Opinion

Changer les tendances nuisibles en transport

Dans le cadre du Pacte pour la transition, quelques auteurs ont élaboré un plan d’action contre le changement climatique. Ce plan est intitulé « 101 idées pour le climat »*.

Prises individuellement, ces 101 idées nous semblent presque toutes pertinentes. Par contre, nous croyons qu’un tel plan d’action néglige d’envoyer un message essentiel : en transport, notre société a établi plusieurs « biais structurels » en faveur du pétrole et de l’automobile privée. Pour réduire les émissions de GES, il est essentiel de réduire deux biais structurels. 

Premièrement, le transport routier bénéficie de routes gratuites, de stationnements gratuits et de nombreux services publics (police, soins de santé dus aux accidents) que les automobilistes ne paient pas directement. Ces infrastructures et services représentent une subvention nette de 5000 $/an pour chaque automobile. Nous n’avons pas évalué en détail les subventions à chaque camion, mais elles sont sûrement plus élevées.

Deuxièmement, nos politiques ont favorisé l’étalement urbain de faible densité, qui rend chaque ménage dépendant de plusieurs véhicules individuels.

Ces deux biais expliquent pourquoi les émissions de GES des transports ont augmenté depuis 20 ans.

Pour qu’un plan d’action soit efficace, nous proposons donc les interventions suivantes : 

A. Stopper l’étalement urbain, concentrer le développement et en augmenter la densité urbaine. Cet objectif peut être atteint par une diversité de moyens d’action, notamment par un zonage effectif (difficile) et en évitant de construire de nouvelles routes. Mais le moyen le plus efficace est au point suivant (B).

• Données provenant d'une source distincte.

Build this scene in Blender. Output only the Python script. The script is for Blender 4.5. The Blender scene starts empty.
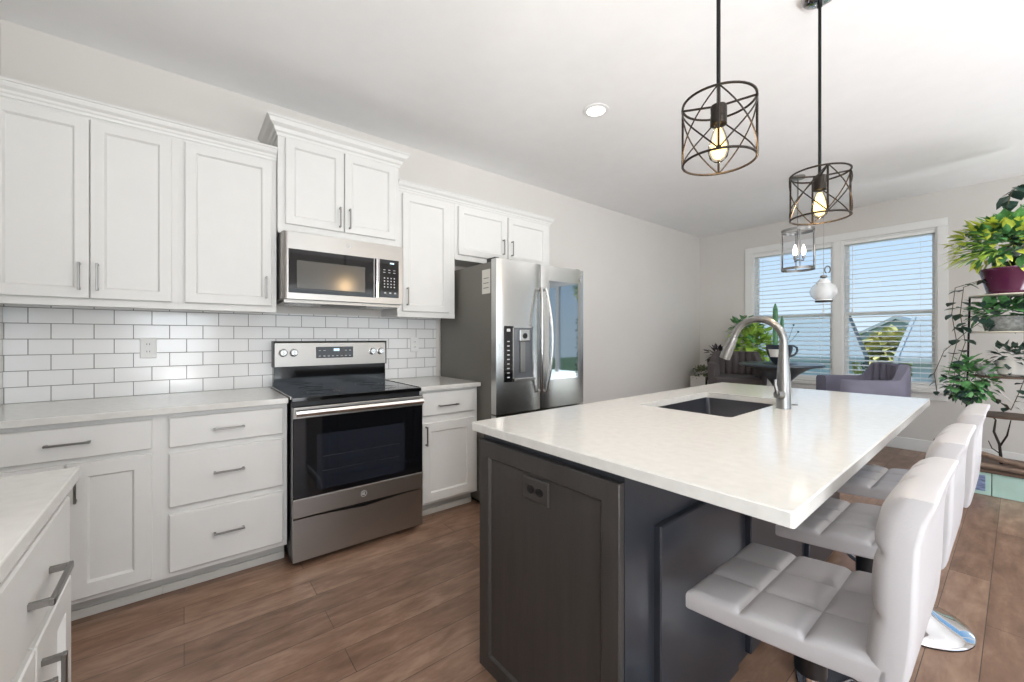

B. Établir des réseaux de transport collectif structurants (tramway ou métro), dans tous les quartiers où la densité le justifie. Ce moyen d’action permet de réaliser plusieurs gains simultanés : électrification et remplacement du pétrole ; réduction de la dépendance à l’auto et de son taux de possession ; conversion de plusieurs automobilistes au transport collectif ; et surtout, attirer un développement dense autour des stations, inversant ainsi la tendance à l’étalement de faible densité.

C. Diminuer grandement les subventions directes et indirectes à l’automobile individuelle, y compris les véhicules électriques. Certains analystes affirment que la taxe fédérale sur le carbone est inefficace dans le secteur des transports (environ 300 $ par an, pour l’usage typique d’un véhicule). Le motif est simple : en instaurant une telle taxe, nous disons à chaque automobiliste : « L’année prochaine, vous ne recevrez plus 5000 $ en subventions, mais seulement 4700 $. » Notons que chaque véhicule électrique reçoit aussi une subvention de 5000 $. Il nous apparaît exagéré d’en ajouter. Rappelons que l’auto électrique ne permet aucune réduction des besoins en routes, stationnements, services publics et aucune réduction de la congestion. En fait, plusieurs caractéristiques de l’auto électrique permettent d’affirmer qu’elle va accroître l’étalement urbain : les propriétaires pourront croire qu’ils peuvent se localiser très loin, sans conséquence, puisqu’elle n’émet pas de GES (faux). De plus, son coût d’achat est très élevé, alors que son coût de fonctionnement est très faible, une logique économique qui favorise l’utilisation.

D. Instaurer une réforme fiscale écologique, qui permet de démontrer à la population que chaque taxe verte sera compensée par une baisse des taxes existantes. De plus, une telle réforme fiscale permet des mesures pour aider les citoyens les plus pauvres. Les 101 idées proposent plusieurs taxes vertes pertinentes : stationnement (idée n21), péages (n25), kérosène des avions (n34), déchets (no 55). 

Pour rendre socialement et politiquement acceptables toutes ces initiatives, il est essentiel qu’elles ne soient pas considérées comme des hausses de la taxation globale.